Aim of the exercise = Transcribe the stretch of entries below from the line with "The Blender Python" through the line with "40, True, (xm, -0.31, 0)), M_METALB, table)", exactly and with both ends included; leave out all other lines.

▼▼▼

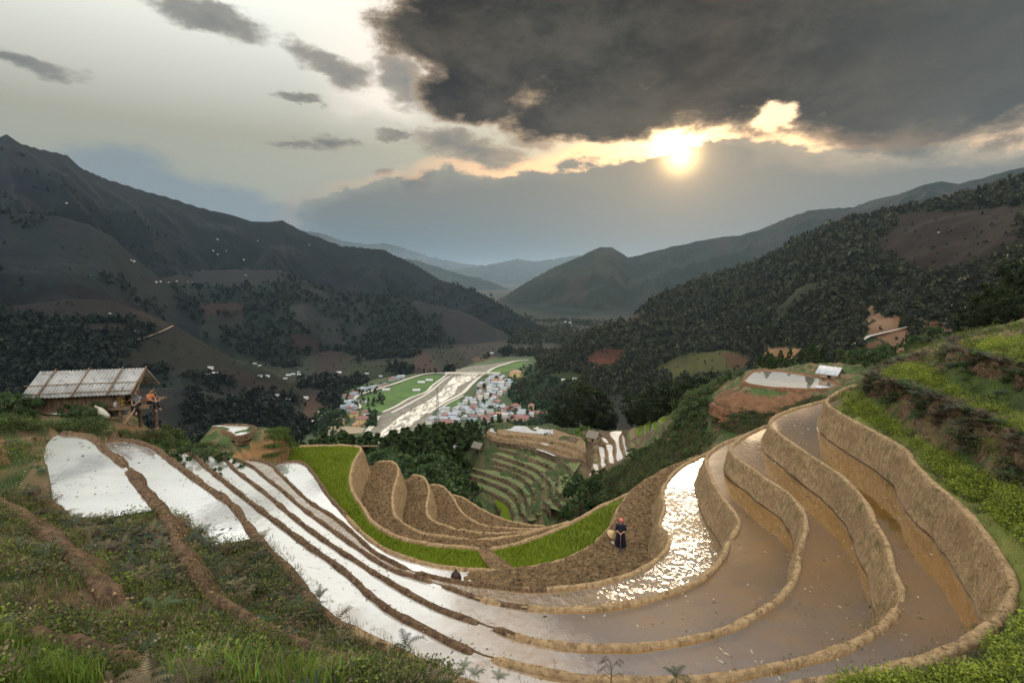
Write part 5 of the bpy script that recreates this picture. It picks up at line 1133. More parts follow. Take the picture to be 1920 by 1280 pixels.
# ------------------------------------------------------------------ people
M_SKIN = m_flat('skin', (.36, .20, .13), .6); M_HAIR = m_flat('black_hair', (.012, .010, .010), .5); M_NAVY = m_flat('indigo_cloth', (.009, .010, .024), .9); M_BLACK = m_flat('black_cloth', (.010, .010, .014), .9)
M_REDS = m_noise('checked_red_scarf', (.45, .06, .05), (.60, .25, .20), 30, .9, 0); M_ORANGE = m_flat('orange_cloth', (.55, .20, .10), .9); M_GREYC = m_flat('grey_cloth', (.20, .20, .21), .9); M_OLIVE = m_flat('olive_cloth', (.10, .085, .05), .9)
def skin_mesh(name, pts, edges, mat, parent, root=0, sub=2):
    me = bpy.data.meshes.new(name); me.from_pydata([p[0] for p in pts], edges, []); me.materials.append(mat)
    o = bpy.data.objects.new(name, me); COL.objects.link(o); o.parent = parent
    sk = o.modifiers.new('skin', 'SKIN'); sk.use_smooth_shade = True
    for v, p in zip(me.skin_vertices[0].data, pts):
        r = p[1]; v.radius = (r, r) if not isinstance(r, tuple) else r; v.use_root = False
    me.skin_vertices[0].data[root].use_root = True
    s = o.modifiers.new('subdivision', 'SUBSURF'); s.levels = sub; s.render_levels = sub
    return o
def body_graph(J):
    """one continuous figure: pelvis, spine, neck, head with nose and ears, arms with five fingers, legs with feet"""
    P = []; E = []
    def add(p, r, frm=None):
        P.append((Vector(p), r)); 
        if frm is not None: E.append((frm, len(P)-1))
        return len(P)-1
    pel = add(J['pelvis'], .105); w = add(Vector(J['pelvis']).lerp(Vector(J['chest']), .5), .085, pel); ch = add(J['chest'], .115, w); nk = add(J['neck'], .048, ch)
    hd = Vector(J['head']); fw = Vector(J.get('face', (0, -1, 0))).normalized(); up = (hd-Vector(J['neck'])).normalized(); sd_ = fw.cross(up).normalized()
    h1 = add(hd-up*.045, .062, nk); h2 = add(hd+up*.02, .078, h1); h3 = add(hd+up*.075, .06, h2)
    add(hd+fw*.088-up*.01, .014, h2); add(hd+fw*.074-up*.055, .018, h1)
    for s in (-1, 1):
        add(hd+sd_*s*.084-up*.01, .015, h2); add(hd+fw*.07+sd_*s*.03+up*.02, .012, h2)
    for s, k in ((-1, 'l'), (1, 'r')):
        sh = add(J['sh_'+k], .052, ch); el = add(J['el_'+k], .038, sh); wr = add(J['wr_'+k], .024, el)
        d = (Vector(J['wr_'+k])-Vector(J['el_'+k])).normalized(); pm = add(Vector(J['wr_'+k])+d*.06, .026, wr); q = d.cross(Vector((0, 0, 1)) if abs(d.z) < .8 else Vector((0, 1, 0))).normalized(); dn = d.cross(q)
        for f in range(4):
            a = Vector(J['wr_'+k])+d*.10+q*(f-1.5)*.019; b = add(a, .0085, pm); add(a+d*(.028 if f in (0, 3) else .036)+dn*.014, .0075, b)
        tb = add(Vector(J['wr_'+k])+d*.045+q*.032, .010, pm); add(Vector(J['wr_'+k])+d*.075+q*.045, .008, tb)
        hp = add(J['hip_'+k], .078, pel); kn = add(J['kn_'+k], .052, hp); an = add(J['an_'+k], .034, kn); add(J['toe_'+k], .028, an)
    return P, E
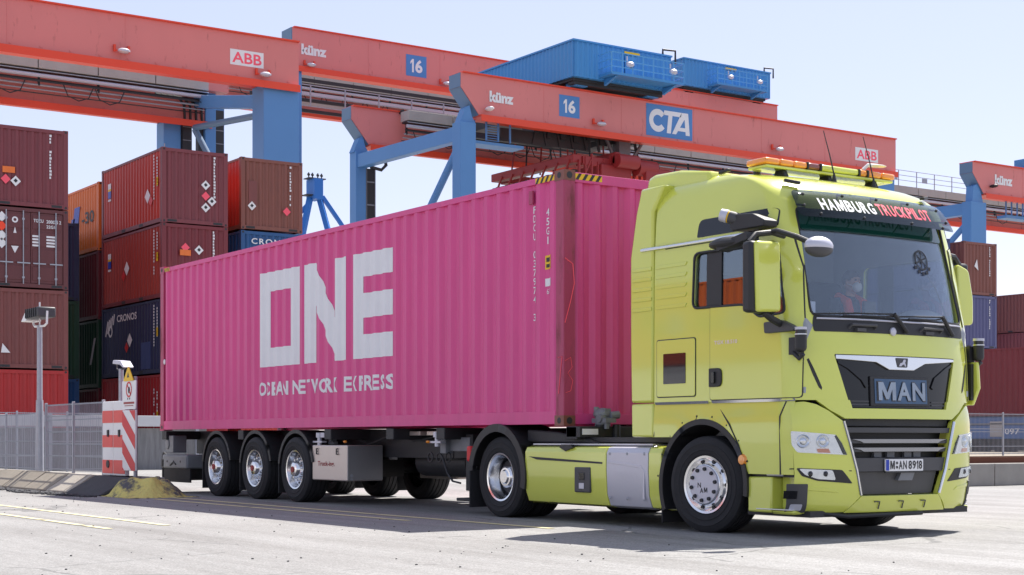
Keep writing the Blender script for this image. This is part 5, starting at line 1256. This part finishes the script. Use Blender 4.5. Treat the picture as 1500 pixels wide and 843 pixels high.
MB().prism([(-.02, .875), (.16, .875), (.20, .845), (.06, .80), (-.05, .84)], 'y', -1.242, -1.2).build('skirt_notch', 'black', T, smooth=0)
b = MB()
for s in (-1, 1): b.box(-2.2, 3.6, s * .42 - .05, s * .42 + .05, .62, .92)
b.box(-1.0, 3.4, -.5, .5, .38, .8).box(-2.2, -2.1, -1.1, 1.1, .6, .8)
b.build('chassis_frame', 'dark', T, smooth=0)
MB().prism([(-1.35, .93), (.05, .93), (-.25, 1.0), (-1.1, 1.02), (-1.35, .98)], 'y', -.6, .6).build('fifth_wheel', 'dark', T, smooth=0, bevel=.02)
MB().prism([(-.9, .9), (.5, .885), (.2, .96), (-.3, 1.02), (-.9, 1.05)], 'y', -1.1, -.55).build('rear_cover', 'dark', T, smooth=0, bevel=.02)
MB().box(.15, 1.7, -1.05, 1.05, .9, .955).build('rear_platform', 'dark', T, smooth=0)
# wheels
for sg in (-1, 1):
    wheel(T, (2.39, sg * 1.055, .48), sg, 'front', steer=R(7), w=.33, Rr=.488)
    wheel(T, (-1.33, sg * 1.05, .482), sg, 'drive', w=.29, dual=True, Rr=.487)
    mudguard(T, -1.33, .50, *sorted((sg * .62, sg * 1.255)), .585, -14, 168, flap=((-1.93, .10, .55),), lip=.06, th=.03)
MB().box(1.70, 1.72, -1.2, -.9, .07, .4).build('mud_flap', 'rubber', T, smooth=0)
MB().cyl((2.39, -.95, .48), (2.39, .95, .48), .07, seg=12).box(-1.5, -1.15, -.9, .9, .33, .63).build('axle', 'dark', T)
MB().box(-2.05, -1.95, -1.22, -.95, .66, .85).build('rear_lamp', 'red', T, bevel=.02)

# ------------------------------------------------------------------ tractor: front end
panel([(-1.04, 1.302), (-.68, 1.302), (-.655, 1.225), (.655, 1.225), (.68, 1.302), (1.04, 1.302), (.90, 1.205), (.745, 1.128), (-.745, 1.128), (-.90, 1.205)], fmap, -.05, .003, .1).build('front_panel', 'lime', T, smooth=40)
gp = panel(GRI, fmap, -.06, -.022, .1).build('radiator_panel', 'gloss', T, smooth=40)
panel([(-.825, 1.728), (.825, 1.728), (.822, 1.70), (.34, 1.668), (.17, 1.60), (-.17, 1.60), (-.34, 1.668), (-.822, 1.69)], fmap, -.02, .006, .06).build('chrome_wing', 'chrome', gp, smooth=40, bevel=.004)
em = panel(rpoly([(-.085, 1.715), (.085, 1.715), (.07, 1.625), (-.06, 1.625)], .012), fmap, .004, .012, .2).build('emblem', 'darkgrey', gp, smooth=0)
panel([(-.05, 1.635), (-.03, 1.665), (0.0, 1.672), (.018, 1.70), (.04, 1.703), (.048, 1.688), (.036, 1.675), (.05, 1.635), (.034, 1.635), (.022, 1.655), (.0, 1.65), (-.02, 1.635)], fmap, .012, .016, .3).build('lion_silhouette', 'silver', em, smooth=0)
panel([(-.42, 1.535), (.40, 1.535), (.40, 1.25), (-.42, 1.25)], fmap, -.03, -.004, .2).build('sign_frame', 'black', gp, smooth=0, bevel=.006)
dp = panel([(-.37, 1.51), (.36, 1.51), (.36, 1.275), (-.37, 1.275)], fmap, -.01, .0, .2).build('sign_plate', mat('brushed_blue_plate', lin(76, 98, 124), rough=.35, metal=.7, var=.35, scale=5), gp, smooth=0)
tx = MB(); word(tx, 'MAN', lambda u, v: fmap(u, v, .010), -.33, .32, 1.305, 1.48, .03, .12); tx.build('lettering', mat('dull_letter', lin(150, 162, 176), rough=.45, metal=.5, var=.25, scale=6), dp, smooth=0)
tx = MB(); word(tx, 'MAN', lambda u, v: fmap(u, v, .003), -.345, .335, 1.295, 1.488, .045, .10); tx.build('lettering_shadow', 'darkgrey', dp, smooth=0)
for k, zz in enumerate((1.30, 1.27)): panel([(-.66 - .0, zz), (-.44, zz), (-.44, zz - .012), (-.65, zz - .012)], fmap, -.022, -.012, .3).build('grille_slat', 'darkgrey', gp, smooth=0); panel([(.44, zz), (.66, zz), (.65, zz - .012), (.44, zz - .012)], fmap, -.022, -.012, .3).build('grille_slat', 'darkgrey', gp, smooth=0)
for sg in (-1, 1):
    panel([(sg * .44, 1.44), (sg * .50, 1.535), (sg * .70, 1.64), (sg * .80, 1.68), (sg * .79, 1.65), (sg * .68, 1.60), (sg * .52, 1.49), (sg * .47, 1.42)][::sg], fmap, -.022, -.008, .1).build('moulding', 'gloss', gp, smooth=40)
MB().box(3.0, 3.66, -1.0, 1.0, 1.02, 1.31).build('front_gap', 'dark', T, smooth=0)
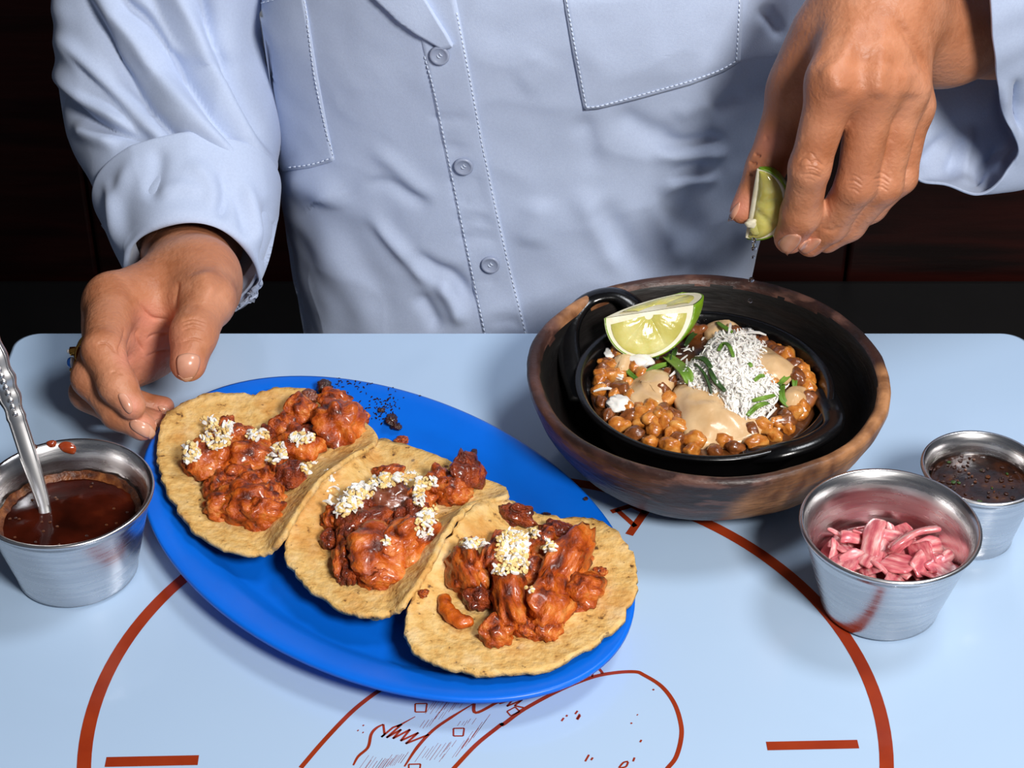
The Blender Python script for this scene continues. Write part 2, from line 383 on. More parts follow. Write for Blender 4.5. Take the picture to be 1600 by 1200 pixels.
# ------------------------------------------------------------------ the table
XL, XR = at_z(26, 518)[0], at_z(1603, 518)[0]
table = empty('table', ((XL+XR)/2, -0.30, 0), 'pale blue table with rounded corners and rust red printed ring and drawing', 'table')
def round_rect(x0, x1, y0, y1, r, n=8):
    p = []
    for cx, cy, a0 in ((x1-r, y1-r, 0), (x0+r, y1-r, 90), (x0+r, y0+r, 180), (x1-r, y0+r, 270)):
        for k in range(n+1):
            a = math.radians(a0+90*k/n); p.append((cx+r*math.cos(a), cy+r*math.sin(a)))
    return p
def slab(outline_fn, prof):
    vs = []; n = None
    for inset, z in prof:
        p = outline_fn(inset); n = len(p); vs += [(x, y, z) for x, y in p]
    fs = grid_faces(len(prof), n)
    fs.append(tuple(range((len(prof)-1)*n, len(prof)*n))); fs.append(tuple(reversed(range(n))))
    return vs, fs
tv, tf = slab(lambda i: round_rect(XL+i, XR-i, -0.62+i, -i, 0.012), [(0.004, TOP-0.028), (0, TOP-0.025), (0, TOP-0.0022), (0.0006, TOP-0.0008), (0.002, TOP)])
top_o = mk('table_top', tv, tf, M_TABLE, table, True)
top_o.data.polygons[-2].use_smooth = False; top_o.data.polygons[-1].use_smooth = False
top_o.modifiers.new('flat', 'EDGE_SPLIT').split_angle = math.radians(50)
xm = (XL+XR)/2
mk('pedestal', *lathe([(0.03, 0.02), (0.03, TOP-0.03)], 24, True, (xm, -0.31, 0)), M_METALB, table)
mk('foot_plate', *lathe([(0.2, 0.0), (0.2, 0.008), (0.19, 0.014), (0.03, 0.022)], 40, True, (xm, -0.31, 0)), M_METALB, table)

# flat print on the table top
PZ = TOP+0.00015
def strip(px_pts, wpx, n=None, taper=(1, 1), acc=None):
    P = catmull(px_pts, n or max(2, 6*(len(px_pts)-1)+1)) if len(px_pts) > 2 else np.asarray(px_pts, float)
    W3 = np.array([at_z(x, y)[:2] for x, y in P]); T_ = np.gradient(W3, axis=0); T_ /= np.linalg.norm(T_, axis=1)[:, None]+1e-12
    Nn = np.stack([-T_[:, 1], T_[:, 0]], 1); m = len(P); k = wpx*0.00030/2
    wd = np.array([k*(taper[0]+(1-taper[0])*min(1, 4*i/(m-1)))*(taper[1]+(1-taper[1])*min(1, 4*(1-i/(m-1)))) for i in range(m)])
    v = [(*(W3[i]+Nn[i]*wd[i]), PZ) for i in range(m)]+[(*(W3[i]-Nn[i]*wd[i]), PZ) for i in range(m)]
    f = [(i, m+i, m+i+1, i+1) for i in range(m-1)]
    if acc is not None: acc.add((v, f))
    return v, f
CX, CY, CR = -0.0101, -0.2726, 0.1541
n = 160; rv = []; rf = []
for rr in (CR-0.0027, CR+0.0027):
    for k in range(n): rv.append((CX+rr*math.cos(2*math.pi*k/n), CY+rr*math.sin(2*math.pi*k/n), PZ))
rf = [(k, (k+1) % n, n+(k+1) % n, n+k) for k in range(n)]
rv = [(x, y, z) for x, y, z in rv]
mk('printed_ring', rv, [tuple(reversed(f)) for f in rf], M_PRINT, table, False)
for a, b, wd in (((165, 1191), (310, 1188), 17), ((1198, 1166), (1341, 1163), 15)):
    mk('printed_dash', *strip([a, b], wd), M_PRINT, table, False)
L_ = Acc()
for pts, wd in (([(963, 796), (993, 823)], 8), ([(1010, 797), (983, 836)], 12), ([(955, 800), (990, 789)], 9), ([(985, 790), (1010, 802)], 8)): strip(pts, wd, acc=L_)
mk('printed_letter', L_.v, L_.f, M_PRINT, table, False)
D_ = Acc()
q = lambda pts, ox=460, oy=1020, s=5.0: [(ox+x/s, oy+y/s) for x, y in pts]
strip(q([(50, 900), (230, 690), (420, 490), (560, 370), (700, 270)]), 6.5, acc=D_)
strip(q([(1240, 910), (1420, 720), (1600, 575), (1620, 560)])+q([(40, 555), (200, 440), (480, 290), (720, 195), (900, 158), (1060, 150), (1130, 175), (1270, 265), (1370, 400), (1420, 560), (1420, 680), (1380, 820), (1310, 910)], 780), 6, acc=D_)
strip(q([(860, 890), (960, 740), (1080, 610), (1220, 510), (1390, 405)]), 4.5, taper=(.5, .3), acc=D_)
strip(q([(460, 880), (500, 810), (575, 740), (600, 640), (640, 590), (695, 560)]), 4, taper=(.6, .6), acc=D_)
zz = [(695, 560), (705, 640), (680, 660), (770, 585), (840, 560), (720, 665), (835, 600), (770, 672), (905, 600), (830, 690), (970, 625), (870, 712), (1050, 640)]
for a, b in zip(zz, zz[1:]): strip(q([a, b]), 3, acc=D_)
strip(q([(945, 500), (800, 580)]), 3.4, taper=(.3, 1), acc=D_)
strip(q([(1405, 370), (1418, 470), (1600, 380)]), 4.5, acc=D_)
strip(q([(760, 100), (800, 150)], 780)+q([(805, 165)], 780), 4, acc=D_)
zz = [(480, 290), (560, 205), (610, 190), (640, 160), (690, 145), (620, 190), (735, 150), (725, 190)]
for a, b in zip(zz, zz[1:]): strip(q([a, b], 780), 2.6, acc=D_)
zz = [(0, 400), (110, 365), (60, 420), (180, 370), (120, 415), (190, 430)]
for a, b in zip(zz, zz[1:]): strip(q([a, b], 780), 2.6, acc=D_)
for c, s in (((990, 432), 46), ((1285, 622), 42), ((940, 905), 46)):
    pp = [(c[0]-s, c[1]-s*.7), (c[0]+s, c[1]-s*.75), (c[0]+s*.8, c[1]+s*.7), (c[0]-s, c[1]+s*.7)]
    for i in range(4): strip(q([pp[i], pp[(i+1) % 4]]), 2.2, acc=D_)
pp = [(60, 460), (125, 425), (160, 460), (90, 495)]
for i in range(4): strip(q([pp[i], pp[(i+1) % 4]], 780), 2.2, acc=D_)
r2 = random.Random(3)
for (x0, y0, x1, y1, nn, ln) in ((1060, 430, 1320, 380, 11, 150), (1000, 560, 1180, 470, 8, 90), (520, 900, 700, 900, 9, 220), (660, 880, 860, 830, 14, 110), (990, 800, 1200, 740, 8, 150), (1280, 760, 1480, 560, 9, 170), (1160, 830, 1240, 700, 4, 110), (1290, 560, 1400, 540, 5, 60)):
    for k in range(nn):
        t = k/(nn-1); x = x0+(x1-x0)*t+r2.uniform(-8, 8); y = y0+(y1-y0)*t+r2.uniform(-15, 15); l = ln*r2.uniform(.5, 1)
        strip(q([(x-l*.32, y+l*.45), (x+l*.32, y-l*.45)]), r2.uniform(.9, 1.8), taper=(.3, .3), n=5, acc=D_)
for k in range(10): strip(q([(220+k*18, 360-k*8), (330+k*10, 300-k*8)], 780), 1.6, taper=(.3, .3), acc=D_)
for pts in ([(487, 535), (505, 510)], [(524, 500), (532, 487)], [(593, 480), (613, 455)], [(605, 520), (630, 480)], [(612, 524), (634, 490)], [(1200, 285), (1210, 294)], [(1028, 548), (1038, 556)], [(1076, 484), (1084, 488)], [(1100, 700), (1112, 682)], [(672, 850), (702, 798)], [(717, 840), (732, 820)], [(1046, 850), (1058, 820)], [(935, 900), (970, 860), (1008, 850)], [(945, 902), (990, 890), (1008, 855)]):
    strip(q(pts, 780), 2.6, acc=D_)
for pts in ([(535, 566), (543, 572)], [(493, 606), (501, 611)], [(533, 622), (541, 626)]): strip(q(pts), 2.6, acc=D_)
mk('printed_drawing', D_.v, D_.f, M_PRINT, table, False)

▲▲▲

Written solution =
The Blender Python script for this scene continues. Write part 2, from line 383 on. More parts follow. Write for Blender 4.5. Take the picture to be 1600 by 1200 pixels.
# ------------------------------------------------------------------ the table
XL, XR = at_z(26, 518)[0], at_z(1603, 518)[0]
table = empty('table', ((XL+XR)/2, -0.30, 0), 'pale blue table with rounded corners and rust red printed ring and drawing', 'table')
def round_rect(x0, x1, y0, y1, r, n=8):
    p = []
    for cx, cy, a0 in ((x1-r, y1-r, 0), (x0+r, y1-r, 90), (x0+r, y0+r, 180), (x1-r, y0+r, 270)):
        for k in range(n+1):
            a = math.radians(a0+90*k/n); p.append((cx+r*math.cos(a), cy+r*math.sin(a)))
    return p
def slab(outline_fn, prof):
    vs = []; n = None
    for inset, z in prof:
        p = outline_fn(inset); n = len(p); vs += [(x, y, z) for x, y in p]
    fs = grid_faces(len(prof), n)
    fs.append(tuple(range((len(prof)-1)*n, len(prof)*n))); fs.append(tuple(reversed(range(n))))
    return vs, fs
tv, tf = slab(lambda i: round_rect(XL+i, XR-i, -0.62+i, -i, 0.012), [(0.004, TOP-0.028), (0, TOP-0.025), (0, TOP-0.0022), (0.0006, TOP-0.0008), (0.002, TOP)])
top_o = mk('table_top', tv, tf, M_TABLE, table, True)
top_o.data.polygons[-2].use_smooth = False; top_o.data.polygons[-1].use_smooth = False
top_o.modifiers.new('flat', 'EDGE_SPLIT').split_angle = math.radians(50)
xm = (XL+XR)/2
mk('pedestal', *lathe([(0.03, 0.02), (0.03, TOP-0.03)], 24, True, (xm, -0.31, 0)), M_METALB, table)
mk('foot_plate', *lathe([(0.2, 0.0), (0.2, 0.008), (0.19, 0.014), (0.03, 0.022)], 40, True, (xm, -0.31, 0)), M_METALB, table)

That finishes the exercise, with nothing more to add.